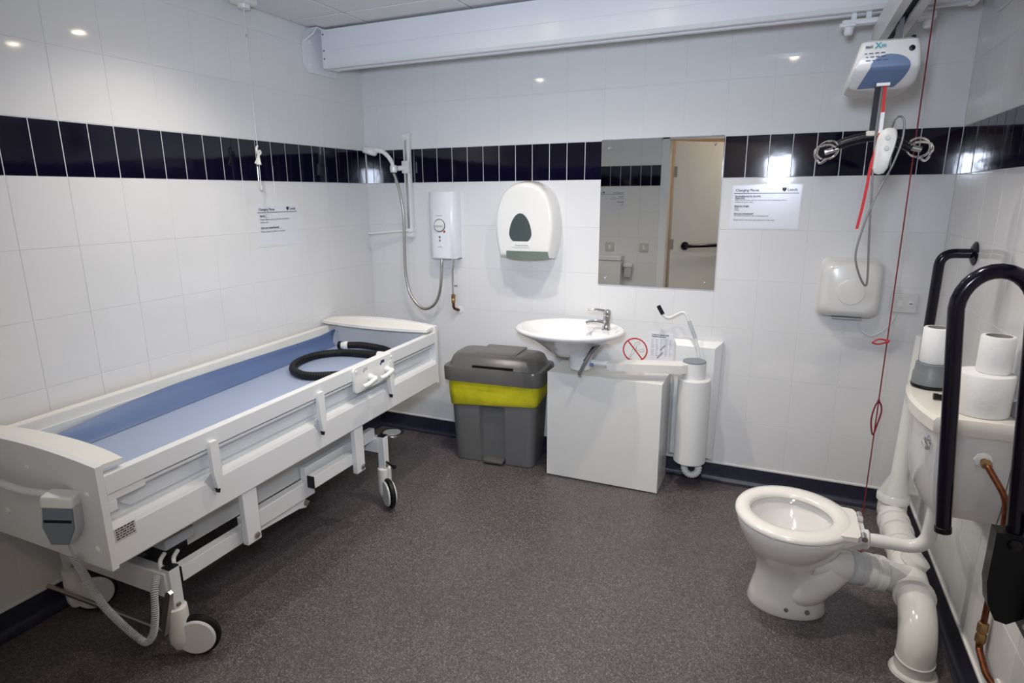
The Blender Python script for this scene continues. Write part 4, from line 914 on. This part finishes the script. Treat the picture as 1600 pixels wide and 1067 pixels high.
    MB().lathe([(.040, 0), (.046, .005), (.046, .03), (.03, .04)], (xs + .0, -.86, .205), (.5, 0, 1), 22).build('access_cap', PIPEW, p)
toilet()

def cistern():
    t = thing('cistern', (2.95, -1.0, .55), 'white ceramic toilet cistern on the right wall', 'cistern')
    y0, y1 = -1.20, -.80
    def plan(z, s, xb=3.052, bow=.03, dep=.185):
        n = 14; o = [V(xb, y0 + (1 - s) * .2, z)]
        for k in range(n + 1):
            u = k / n; y = (y0 + y1) / 2 + (u - .5) * (y1 - y0) * s; e = 1 - (2 * u - 1) ** 2
            o.append(V(xb - dep * s ** .5 - bow * e * s, y, z))
        o.append(V(xb, y1 - (1 - s) * .2, z)); return o
    MB().rings([plan(.552, .80, dep=.15), plan(.560, .84, dep=.165), plan(.60, .90, dep=.175), plan(.70, .965, dep=.183), plan(.83, .99)]).build('tank', mat('cistern_ceramic', (.72, .71, .70), .12, var=.01, coat=.3), t, ang=40)
    MB().rings([plan(.828, 1.02, dep=.192), plan(.834, 1.045, dep=.197), plan(.868, 1.05, dep=.198), plan(.878, 1.03, dep=.192), plan(.880, .98, dep=.18)]).build('lid', mat('lid_ceramic', (.78, .74, .67), .15, var=.01, coat=.3), t, ang=40)
    lv = MB().lathe([(.020, 0), (.020, .008), (.014, .014)], (2.865, -1.145, .785), (-1, -.1, 0), 18).tube([(2.852, -1.145, .785), (2.846, -1.165, .783), (2.846, -1.20, .778)], [.009, .010, .007], 10).build('flush_lever', CHROME, t)
    i = MB().lathe([(.024, 0), (.022, .004), (.010, .006)], (2.985, -1.196, .762), (0, -1, 0), 8).build('inlet_rose', WPLAST, t)
cistern()
def copper():
    t = thing('copper_supply', (3.02, -1.28, .2), 'copper water pipe rising along the right wall to the cistern', 'pipe')
    MB().tube(fillet([(2.985, -1.20, .762), (2.992, -1.225, .752), (3.032, -1.272, .685), (3.036, -1.276, .62), (3.036, -1.272, .27)], .03), .0085, 12).build('riser', COPPER, t)
    MB().lathe([(.011, 0), (.014, .002), (.014, .016), (.011, .018)], (2.987, -1.206, .760), (.2, -1, -.3), 6).build('tap_connector', MATS['brass'], t)
    MB().lathe([(.011, .292), (.0145, .288), (.0145, .262), (.011, .256), (.0145, .250), (.0145, .228), (.010, .222)], (3.036, -1.272, 0), seg=6).build('isolating_valve', MATS['brass'], t)
    MB().tube(fillet([(3.036, -1.272, .23), (3.036, -1.274, .205), (3.036, -1.36, .185), (3.046, -1.40, .182)], .02), .0095, 12).build('lower_bend', COPPER, t)
    MB().lathe([(.026, 0), (.024, .006), (.011, .008)], (3.054, -1.405, .182), (-1, 0, 0), 20).build('wall_rose', WPLAST, t)
    MB().box(3.020, 3.054, -1.290, -1.256, .452, .468, bev=.004).build('pipe_clip', WPLAST, t)
copper()

# ------------------------------------------------------------------ rolls and holder on the cistern
def roll(x, y, z, r, h, core, lab):
    t = thing('toilet_roll', (x, y, z), lab, 'toilet roll', 'toilet rolls on the cistern')
    MB().lathe([(core, z), (r - .003, z), (r, z + .004), (r, z + h - .004), (r - .003, z + h), (core, z + h), (core, z)], (x, y, 0), seg=36, caps=False).build('paper_wind', TISSUE, t, ang=50)
    MB().lathe([(core, z + .001), (core, z + h + .0005), (core - .002, z + h + .0005), (core - .002, z + .001)], (x, y, 0), seg=28, caps=False).build('core_tube', CARD, t, ang=50)
    return t
roll(2.978, -1.118, .881, .070, .122, .022, 'wide white toilet roll standing on the cistern lid, small roll on top')
roll(2.994, -1.108, 1.0035, .0425, .108, .032, 'small white toilet roll balanced on top of the wide roll')
roll(2.892, -.885, .965, .040, .118, .030, 'narrow white toilet roll standing in the grey holder')
def grey_holder():
    t = thing('roll_holder', (2.892, -.885, .881), 'round grey plastic holder on the far end of the cistern lid', 'holder')
    MB().lathe([(.046, .881), (.054, .884), (.054, .893)], (2.892, -.885, 0), seg=30).build('base_ring', BLKPL, t)
    MB().lathe([(.053, .893), (.052, .930), (.049, .934), (.047, .962), (.044, .9645)], (2.892, -.885, 0), seg=30).build('cup', mat('holder_grey', (.17, .185, .19), .4), t)
grey_holder()
def bar():
    t = thing('holder_rod', (2.97, -1.03, .881), 'black rod lying on the cistern lid behind the wide roll', 'rod')
    MB().cyl((2.880, -1.035, .8905), (3.046, -1.035, .8905), .009, seg=12).build('rod_shaft', BLKPL, t)
    for x in (2.880, 3.042): MB().lathe([(.010, -.004), (.010, .008)], (x, -1.035, .8915), (1, 0, 0), 12).build('rod_end', BLKPL, t)
bar()

# ------------------------------------------------------------------ grab rails
def grab_rails():
    t = thing('wall_grab_rail', (3.0, -.475, .7), 'black bent grab rail fixed to the right wall behind the cistern', 'grab rail')
    MB().tube(fillet([(3.048, -.475, 1.292), (2.948, -.478, 1.290), (2.944, -.482, .66), (3.048, -.480, .655)], .075, 10), .0178, 18).build('rail_tube', BLKGL, t)
    for z in (1.292, .655): MB().lathe([(.044, 0), (.044, .004), (.030, .012), (.020, .014)], (3.0545, -.475, z), (-1, 0, 0), 26).build('rail_flange', BLKGL, t)
    d = thing('drop_down_rail', (2.95, -1.5, .55), 'black U-shaped drop-down support rail folded up beside the cistern', 'grab rail')
    Y = -1.5
    pts = [(2.842, Y, .665), (2.792, Y, 1.23)]
    arc = [(2.792 + .075 * (1 - math.cos(a)) - .0, Y, 1.245 + .092 * math.sin(a)) for a in [PI * k / 14 for k in range(1, 14)]]
    path = [V(2.841, Y, .680)] + [V(2.841 - .049 * k / 6, Y, .680 + .565 * k / 6) for k in range(1, 7)] + [V(*p) for p in arc] + [V(2.942 + .045 * k / 6, Y, 1.245 - .56 * k / 6) for k in range(0, 7)]
    MB().tube(path, .0178, 20).build('rail_tube', BLKGL, d)
    MB().lathe([(.0195, 0), (.0195, .014), (.016, .016)], (2.842, Y, .667), (-.085, 0, 1), 20).build('tube_cap', BLKPL, d)
    pl = [(2.945, .70), (3.03, .70), (3.03, .48), (3.00, .455), (2.975, .46), (2.955, .50), (2.945, .56)]
    b = MB().prism(pl, lambda x, z: V(x, Y - .022, z), lambda x, z: V(x, Y + .022, z)).build('hinge_block', BLKPL, d, ang=30)
    MB().lathe([(.016, 0), (.014, .006), (.006, .008)], (2.985, Y - .022, .675), (0, -1, 0), 14).build('hinge_pin', BLKGL, b)
    MB().box(3.03, 3.054, Y - .055, Y + .055, .44, .74, bev=.006).build('wall_plate', BLKPL, d)
    for y in (Y - .04, Y + .04): MB().lathe([(.007, 0), (.006, .003)], (3.03, y, .47), (-1, 0, 0), 10).build('plate_screw', STEEL, b)
grab_rails()

# ------------------------------------------------------------------ things on the doorway wall, seen in the mirror
def front_things():
    for x, z, lab in ((.80, .995, 'square white switch plate reflected above the sanitary bin box'), (1.145, .995, 'square white switch plate reflected nearest the door frame')):
        s = thing('switch_plate', (x, FRONT, z - .044), lab, 'switch')
        B(x - .043, x + .043, FRONT + .001, FRONT + .011, z - .043, z + .043, bev=.003).build('face_plate', mat('plate_grey', (.55, .55, .53), .35), s)
        B(x - .012, x + .012, FRONT + .010, FRONT + .015, z - .02, z + .02, bev=.002).build('rocker', WPLAST, s)
    c = thing('wall_cabinet', (.70, FRONT, .45), 'white wall box reflected in the lower left corner of the mirror', 'cabinet')
    B(.48, .945, FRONT + .001, FRONT + .13, .45, .865, bev=.006).build('box_body', WPAINT, c)
    B(.475, .950, FRONT + .001, FRONT + .14, .867, .915, bev=.008).build('box_lid', WPAINT, c)
    h = thing('roll_dispenser', (1.0, FRONT, .70), 'small wall holder reflected beside the wall box', 'holder')
    B(.955, 1.045, FRONT + .001, FRONT + .06, .80, .835, bev=.005).build('holder_top', WPLAST, h)
    B(.965, 1.038, FRONT + .001, FRONT + .05, .70, .80, bev=.004).build('holder_body', GRYLT, h)
front_things()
---
What to produce
For the data above, state only how many lines include the word "wide".

Solution to this task
4